#### DATASET ENTRIES

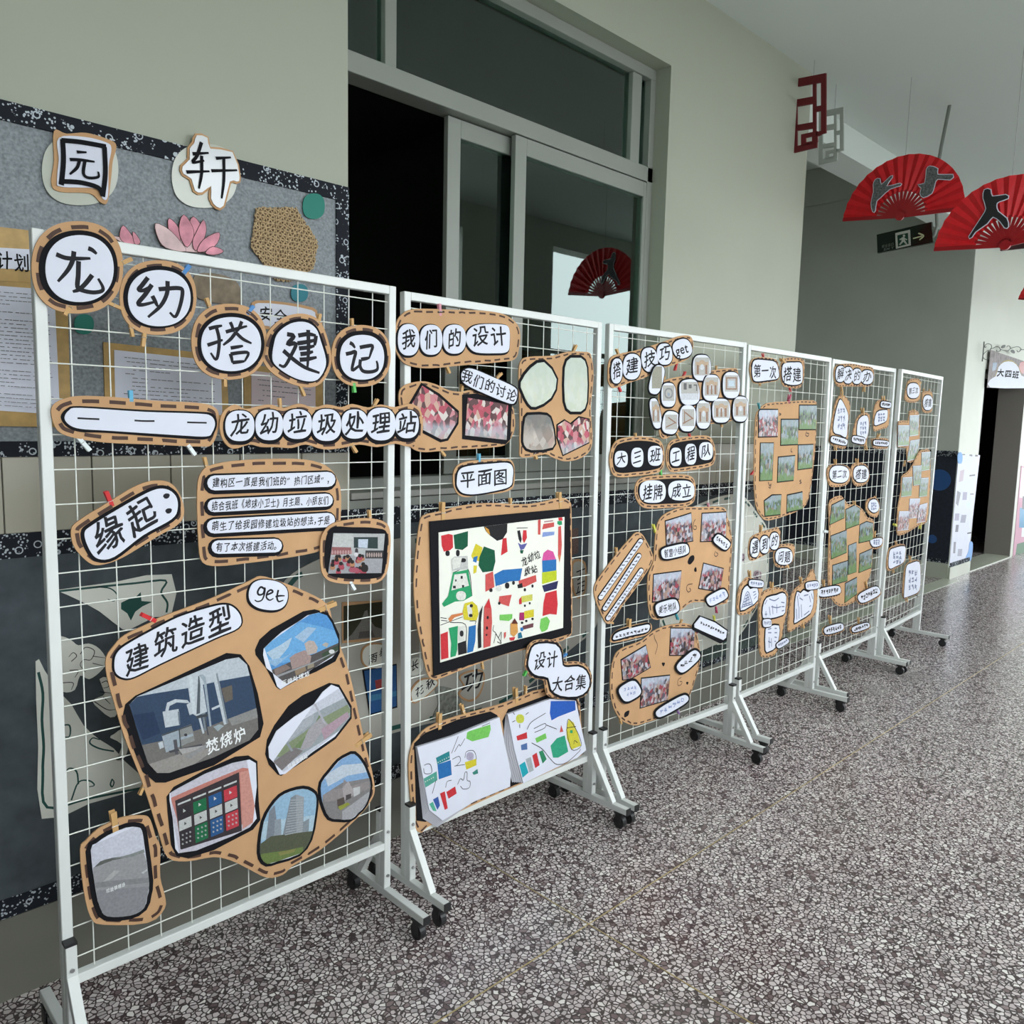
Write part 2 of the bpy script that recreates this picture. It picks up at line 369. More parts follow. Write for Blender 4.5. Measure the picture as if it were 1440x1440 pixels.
# ---------------------------------------------------------------- a cut-out sign hung on a surface
BOARDS = {}
class Board:
    def __init__(s, plane, key, name, label, cat, short, outline, layer=0, base=.006, mat=None, thick=.003, dash=True, dl=.036, dw=.0085, gap=.022, inset=.012, n=4, group=None, dashmat=None, bname='kraft_backing'):
        s.pl = plane; s.d = base+layer*.009; s.key = key; s.short = short; BOARDS[key] = s
        pts = smooth(outline, n); loc = [plane.L(x, y, s.d) for x, y in pts]; s.loc = loc
        s.c = sum(loc, Vector((0, 0)))/len(loc)
        s.root = empty(name, plane.mw @ Matrix.Translation((s.c.x, -s.d, s.c.y)), label, cat, group)
        s.back = link(bname, prism([q-s.c for q in loc], -.0015, thick), mat or KRAFT, s.root)
        if dash: s.stitch(loc, dl, dw, gap, inset, dashmat)
    def l(s, x, y): return s.pl.L(x, y, s.d)-s.c
    def stitch(s, loc, dl, dw, gap, inset, mat=None):
        p = offset(loc, -inset); lines = []; acc = 0; k = len(p); cur = None; rnd = random.Random(len(p))
        for i in range(k):
            a, b = Vector(p[i]), Vector(p[(i+1) % k]); Ls = (b-a).length; t = 0
            while t < Ls:
                need = (dl if acc >= 0 else 0)
                if acc < dl:
                    if cur is None: cur = [a+(b-a)*(t/Ls)]
                    st = min(Ls-t, dl-acc); t += st; acc += st
                    if acc >= dl-1e-9: cur.append(a+(b-a)*(t/Ls)); lines.append(cur); cur = None
                    elif t >= Ls-1e-9: cur.append(b)
                else:
                    st = min(Ls-t, dl+gap-acc); t += st; acc += st
                    if acc >= dl+gap-1e-9: acc = 0
        lines = [q for q in lines if len(q) > 1 and (q[0]-q[-1]).length > dl*.3]
        sm = strokes_mesh('stitch_marks', [[q+Vector((rnd.gauss(0, .0008), rnd.gauss(0, .0008))) for q in ln] if len(ln) < 4 else [ln[0], ln[len(ln)//2], ln[-1]] for ln in lines], dw, -.0020, s.back, mat or BROWN, s.c, False); sm['kind'] = 'stuff'
    def sheet(s, name, pts, mat, lvl, n=4, parent=None, grow=0, th=.001, shift=(0, 0)):
        loc = [s.l(x+shift[0], y+shift[1]) for x, y in (smooth(pts, n) if n > 1 else pts)]
        if grow: loc = offset(loc, grow)
        return link(name, prism(loc, -.0015-lvl*.0016, -.0015-lvl*.0016+th+.0006), mat, parent or s.root)
    def card(s, pts, border=.006, n=4, lvl=1, mat=None, shift=(0, 0), name='white_card', bname='black_border'):
        'white paper on a black border'
        s.sheet(bname, pts, BLACK, lvl, n, grow=border, shift=shift)
        return s.sheet(name, pts, mat or PAPER, lvl+1, n)
    def photo(s, pts, mat, border=.004, n=1, lvl=1, white=0):
        s.sheet('black_border', pts, BLACK, lvl, n, grow=border)
        if white: s.sheet('white_margin', pts, PAPER, lvl+.5, n, grow=white)
        return s.sheet('photo_print', pts, mat, lvl+1, n)
    def text(s, txt, a, b, hpx, parent, lvl=2, mat=None, jit=1, **k):
        A, B = s.l(*a), s.l(*b); mx, my = (a[0]+b[0])/2, (a[1]+b[1])/2
        h = (s.l(mx, my-hpx/2)-s.l(mx, my+hpx/2)).length
        return lettering(txt, A, B, h, -.0015-lvl*.0016-.0003, parent, mat, jit, **k)
    def ink(s, lines, wpx, parent, lvl=2, mat=None, name='lettering', taper=True):
        q = lines[0][0]; wl = (s.l(q[0]+wpx, q[1])-s.l(*q)).length
        return strokes_mesh(name, [[s.l(*p) for p in ln] for ln in lines], wl, -.0015-lvl*.0016-.0003, parent, mat or INK, taper=taper)
    def scribble(s, a, b, hpx, parent, n=6, lvl=2, wpx=1.2, mat=None):
        'handwriting too small to read'
        rnd = random.Random(int(a[0]*7+a[1])); ln = []
        for i in range(n):
            cx, cy = a[0]+(b[0]-a[0])*(i+.5)/n, a[1]+(b[1]-a[1])*(i+.5)/n; cw = math.hypot(b[0]-a[0], b[1]-a[1])/n*.38
            for k in range(4):
                o = rnd.uniform(-.5, .5)*hpx; e = rnd.uniform(-.4, .4)*hpx
                if k % 2: ln.append([(cx-cw, cy+o*.8), (cx+cw*rnd.uniform(.3, 1), cy+o*.8-rnd.random())])
                else: ln.append([(cx+rnd.uniform(-cw, cw), cy-hpx*.45), (cx+rnd.uniform(-cw, cw), cy+e+hpx*.25)])
        return s.ink(ln, wpx, parent, lvl, mat)
    def art(s, parent, outline, layers, lvl=2, mat=None, name='printed_picture', n=1):
        'flat print: coloured shapes (linear colour, image points), clipped to the sheet'
        hull = [s.l(*p) for p in (smooth(outline, 3) if n > 1 else outline)]; v, f, cols = [], [], []
        for i, (c, pts) in enumerate(layers):
            q = clip([s.l(*p) for p in pts], hull)
            if len(q) < 3: continue
            b = len(v); y = -.0015-lvl*.0016-.0002-i*.00002
            v += [(p.x, y, p.y) for p in q]; f.append(tuple(range(b, b+len(q)))); cols.append(c)
        me = bpy.data.meshes.new(name); me.from_pydata(v, [], f)
        ca = me.color_attributes.new('Col', 'FLOAT_COLOR', 'CORNER')
        for p, c in zip(me.polygons, cols):
            for li in p.loop_indices: ca.data[li].color = (*c, 1)
        me.update(); o = link(name, me, mat or PRINT, parent)
        if name == 'crayon_drawing': o['kind'] = 'stuff'
        return o
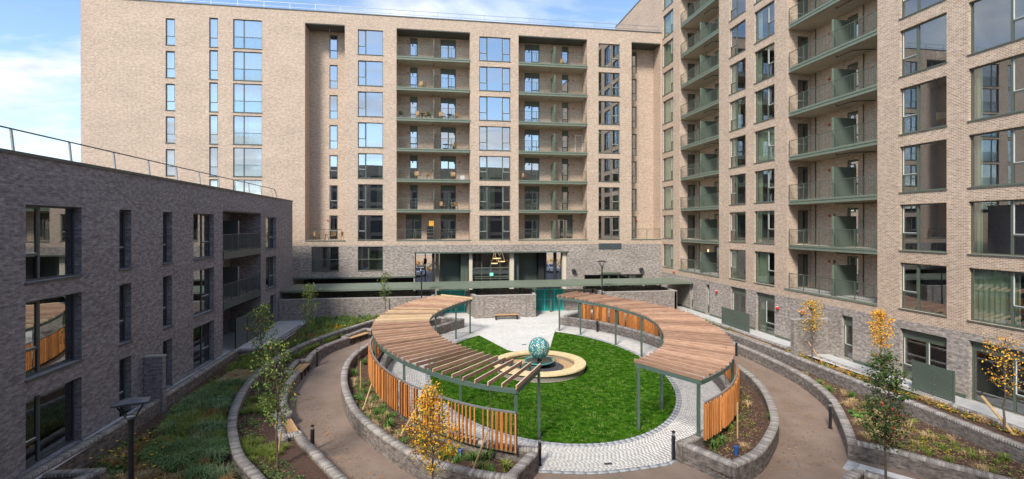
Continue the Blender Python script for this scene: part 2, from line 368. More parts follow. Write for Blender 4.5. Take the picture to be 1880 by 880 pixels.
def wallgrid(mb, F, u0, u1, z0, z1, holes, rev=.12, mi=0, rmi=None):
    """flat wall with rectangular holes; F(u, w, z) maps along, inward, up"""
    rmi = mi if rmi is None else rmi
    H = []
    for h in holes:
        a, b, c, d = max(h[0], u0), min(h[1], u1), max(h[2], z0), min(h[3], z1)
        if a < b-1e-4 and c < d-1e-4: H.append((a, b, c, d, h[4] if len(h) > 4 else rev))
    us = sorted({round(x, 4) for x in [u0, u1]+[q for h in H for q in h[:2]]}); zs = sorted({round(x, 4) for x in [z0, z1]+[q for h in H for q in h[2:4]]})
    for i in range(len(us)-1):
        run = None
        for j in range(len(zs)-1):
            cu, cz = (us[i]+us[i+1])/2, (zs[j]+zs[j+1])/2
            inside = any(h[0] < cu < h[1] and h[2] < cz < h[3] for h in H)
            if not inside: run = (zs[j], zs[j+1]) if run is None else (run[0], zs[j+1])
            if (inside or j == len(zs)-2) and run:
                P = [(us[i], run[0]), (us[i+1], run[0]), (us[i+1], run[1]), (us[i], run[1])]
                mb.face([F(u, 0, z) for u, z in P], mi, [(u, z) for u, z in P]); run = None
    for a, b, c, d, r in H:
        if r <= 0: continue
        for u in (a, b): mb.face([F(u, 0, c), F(u, r, c), F(u, r, d), F(u, 0, d)], rmi, [(0, c), (r, c), (r, d), (0, d)])
        if d < z1-1e-3: mb.face([F(a, 0, d), F(b, 0, d), F(b, r, d), F(a, r, d)], rmi, [(a, 0), (b, 0), (b, r), (a, r)])
        if c > z0+1e-3: mb.face([F(a, 0, c), F(b, 0, c), F(b, r, c), F(a, r, c)], rmi, [(a, 0), (b, 0), (b, r), (a, r)])
def sillpart(parent, F, a, b, z, m='frame', out=.05, back=.12):
    mb = MB(); P = [F(a-.04, -out, z-.06), F(b+.04, back, z-.002)]
    x = sorted((P[0][0], P[1][0])); y = sorted((P[0][1], P[1][1])); mb.box(x[0], x[1], y[0], y[1], z-.055, z-.002); return mb.build('sill', M[m], parent)
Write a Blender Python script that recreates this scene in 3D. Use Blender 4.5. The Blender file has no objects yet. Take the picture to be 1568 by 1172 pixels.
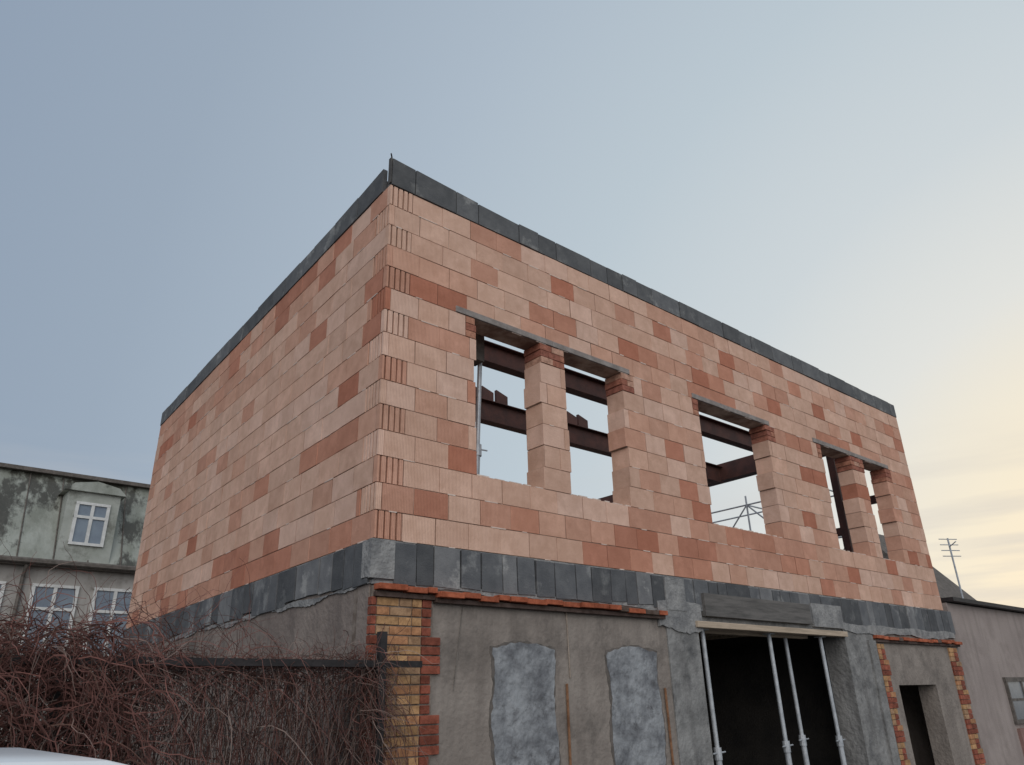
import bpy, math, random
from mathutils import Vector, Matrix
random.seed(7)
S=bpy.context.scene
Z0=2.93
# ------------------------------------------------------------ helpers
class MB:
    def __init__(s): s.v=[];s.f=[];s.c=[];s.m=[]
    def box(s,x0,x1,y0,y1,z0,z1,col=(1,1,1),T=None,mi=0):
        p=[(x0,y0,z0),(x1,y0,z0),(x1,y1,z0),(x0,y1,z0),(x0,y0,z1),(x1,y0,z1),(x1,y1,z1),(x0,y1,z1)]
        if T: p=[T(*q) for q in p]
        n=len(s.v); s.v+=p
        for f in ((0,3,2,1),(4,5,6,7),(0,1,5,4),(1,2,6,5),(2,3,7,6),(3,0,4,7)):
            s.f.append(tuple(n+i for i in f)); s.c.append(col); s.m.append(mi)
    def poly(s,pts,col=(1,1,1),mi=0):
        n=len(s.v); s.v+=list(pts); s.f.append(tuple(range(n,n+len(pts)))); s.c.append(col); s.m.append(mi)
    def prism(s,pts,dv,col=(1,1,1),mi=0):
        k=len(pts);n=len(s.v); s.v+=list(pts)+[(p[0]+dv[0],p[1]+dv[1],p[2]+dv[2]) for p in pts]
        s.f.append(tuple(range(n,n+k))); s.f.append(tuple(range(n+2*k-1,n+k-1,-1)))
        s.c+=[col,col]; s.m+=[mi,mi]
        for i in range(k):
            j=(i+1)%k; s.f.append((n+i,n+k+i,n+k+j,n+j)); s.c.append(col); s.m.append(mi)
    def tube(s,pts,r0,r1=None,sides=6,col=(1,1,1),mi=0,cap=True):
        r1=r0 if r1 is None else r1
        P=[Vector(p) for p in pts];n=len(s.v)
        for i,p in enumerate(P):
            d=(P[min(i+1,len(P)-1)]-P[max(i-1,0)]).normalized()
            a=d.cross(Vector((0.31,0.95,0.1))).normalized(); b=d.cross(a)
            r=r0+(r1-r0)*i/(len(P)-1)
            for k in range(sides):
                t=2*math.pi*k/sides; q=p+a*(r*math.cos(t))+b*(r*math.sin(t)); s.v.append(tuple(q))
        for i in range(len(P)-1):
            for k in range(sides):
                k2=(k+1)%sides
                s.f.append((n+i*sides+k,n+i*sides+k2,n+(i+1)*sides+k2,n+(i+1)*sides+k)); s.c.append(col); s.m.append(mi)
        if cap:
            s.f.append(tuple(n+k for k in range(sides))); s.f.append(tuple(n+(len(P)-1)*sides+k for k in range(sides)))
            s.c+=[col,col]; s.m+=[mi,mi]
    def make(s,name,mats,parent=None,smooth=False,bevel=0):
        me=bpy.data.meshes.new(name); me.from_pydata(s.v,[],s.f)
        a=me.color_attributes.new("Col",'FLOAT_COLOR','CORNER')
        vals=[]
        for f,c in zip(s.f,s.c): vals+= [c[0],c[1],c[2],1.0]*len(f)
        a.data.foreach_set("color",vals)
        if not isinstance(mats,(list,tuple)): mats=[mats]
        for m in mats: me.materials.append(m)
        me.polygons.foreach_set("material_index",s.m)
        if smooth: me.polygons.foreach_set("use_smooth",[True]*len(s.f))
        me.update()
        o=bpy.data.objects.new(name,me); S.collection.objects.link(o)
        if parent: o.parent=parent
        if bevel:
            b=o.modifiers.new("bev",'BEVEL'); b.width=bevel; b.segments=2; b.limit_method='ANGLE'
        return o
def empty(name):
    o=bpy.data.objects.new(name,None); S.collection.objects.link(o); return o
def nd(nt,t,**k):
    n=nt.nodes.new(t)
    for a,b in k.items(): setattr(n,a,b)
    return n
def material(name,c1,c2=None,scale=3,rough=0.9,bump=0.3,bscale=40,metal=0,attr=False,c3=None,stain=None,stainscale=1.2,ribs=None,bdist=0.01,spec=0.3,lo=0.38,hi=0.62,mscale=(1,1,1),s0=.52,s1=.66,grime=None):
    m=bpy.data.materials.new(name); m.use_nodes=True; nt=m.node_tree; L=nt.links
    b=nt.nodes["Principled BSDF"]; b.inputs["Roughness"].default_value=rough; b.inputs["Metallic"].default_value=metal
    b.inputs["Specular IOR Level"].default_value=spec
    tc=nd(nt,'ShaderNodeTexCoord'); mp=nd(nt,'ShaderNodeMapping'); mp.inputs['Scale'].default_value=mscale; L.new(tc.outputs['Object'],mp.inputs['Vector']); vec=mp.outputs['Vector']
    n=nd(nt,'ShaderNodeTexNoise'); n.inputs['Scale'].default_value=scale; n.inputs['Detail'].default_value=6; n.inputs['Roughness'].default_value=.65
    L.new(vec,n.inputs['Vector'])
    r=nd(nt,'ShaderNodeMapRange'); r.inputs[1].default_value=lo; r.inputs[2].default_value=hi; L.new(n.outputs['Fac'],r.inputs[0])
    mx=nd(nt,'ShaderNodeMix',data_type='RGBA'); L.new(r.outputs[0],mx.inputs[0])
    mx.inputs[6].default_value=(*c1,1); mx.inputs[7].default_value=(*(c2 or c1),1)
    col=mx.outputs[2]
    if stain:
        n2=nd(nt,'ShaderNodeTexNoise'); n2.inputs['Scale'].default_value=stainscale; n2.inputs['Detail'].default_value=6; n2.inputs['Roughness'].default_value=.7
        L.new(vec,n2.inputs['Vector'])
        r2=nd(nt,'ShaderNodeMapRange'); r2.inputs[1].default_value=s0; r2.inputs[2].default_value=s1; L.new(n2.outputs['Fac'],r2.inputs[0])
        m2=nd(nt,'ShaderNodeMix',data_type='RGBA'); L.new(r2.outputs[0],m2.inputs[0]); L.new(col,m2.inputs[6]); m2.inputs[7].default_value=(*stain,1); col=m2.outputs[2]
    if grime:
        mg=nd(nt,'ShaderNodeMapping'); mg.inputs['Scale'].default_value=(5,5,.55); L.new(tc.outputs['Object'],mg.inputs['Vector'])
        n4=nd(nt,'ShaderNodeTexNoise'); n4.inputs['Scale'].default_value=1.1; n4.inputs['Detail'].default_value=6; L.new(mg.outputs[0],n4.inputs['Vector'])
        r4=nd(nt,'ShaderNodeMapRange'); r4.inputs[1].default_value=.5; r4.inputs[2].default_value=.72; r4.inputs[4].default_value=.7; L.new(n4.outputs['Fac'],r4.inputs[0])
        m4=nd(nt,'ShaderNodeMix',data_type='RGBA'); L.new(r4.outputs[0],m4.inputs[0]); L.new(col,m4.inputs[6]); m4.inputs[7].default_value=(*grime,1); col=m4.outputs[2]
    if attr:
        at=nd(nt,'ShaderNodeAttribute'); at.attribute_name="Col"
        m3=nd(nt,'ShaderNodeMix',data_type='RGBA',blend_type='MULTIPLY'); m3.inputs[0].default_value=1
        L.new(col,m3.inputs[6]); L.new(at.outputs['Color'],m3.inputs[7]); col=m3.outputs[2]
    L.new(col,b.inputs['Base Color'])
    if bump>0:
        nb=nd(nt,'ShaderNodeTexNoise'); nb.inputs['Scale'].default_value=bscale; nb.inputs['Detail'].default_value=5; L.new(tc.outputs['Object'],nb.inputs['Vector'])
        h=nb.outputs['Fac']
        if ribs:
            sx=nd(nt,'ShaderNodeSeparateXYZ'); L.new(tc.outputs['Object'],sx.inputs[0])
            ad=nd(nt,'ShaderNodeMath',operation='ADD'); L.new(sx.outputs[0],ad.inputs[0]); L.new(sx.outputs[1],ad.inputs[1])
            mu=nd(nt,'ShaderNodeMath',operation='MULTIPLY'); L.new(ad.outputs[0],mu.inputs[0]); mu.inputs[1].default_value=ribs
            si=nd(nt,'ShaderNodeMath',operation='SINE'); L.new(mu.outputs[0],si.inputs[0])
            a2=nd(nt,'ShaderNodeMath',operation='MULTIPLY_ADD'); L.new(si.outputs[0],a2.inputs[0]); a2.inputs[1].default_value=.45; L.new(h,a2.inputs[2]); h=a2.outputs[0]
        bp=nd(nt,'ShaderNodeBump'); bp.inputs['Strength'].default_value=bump; bp.inputs['Distance'].default_value=bdist
        L.new(h,bp.inputs['Height']); L.new(bp.outputs[0],b.inputs['Normal'])
    return m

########

**BRIEF:**
From the listing above, copy all lines holding the word "follow".

**TASK OUTPUT:**
Write part 2 of the bpy script that recreates this picture. It picks up at line 369. More parts follow. Write for Blender 4.5. Measure the picture as if it were 1440x1440 pixels.
Continue the Blender Python script for this scene: part 2, from line 368. More parts follow. Write for Blender 4.5. Take the picture to be 1880 by 880 pixels.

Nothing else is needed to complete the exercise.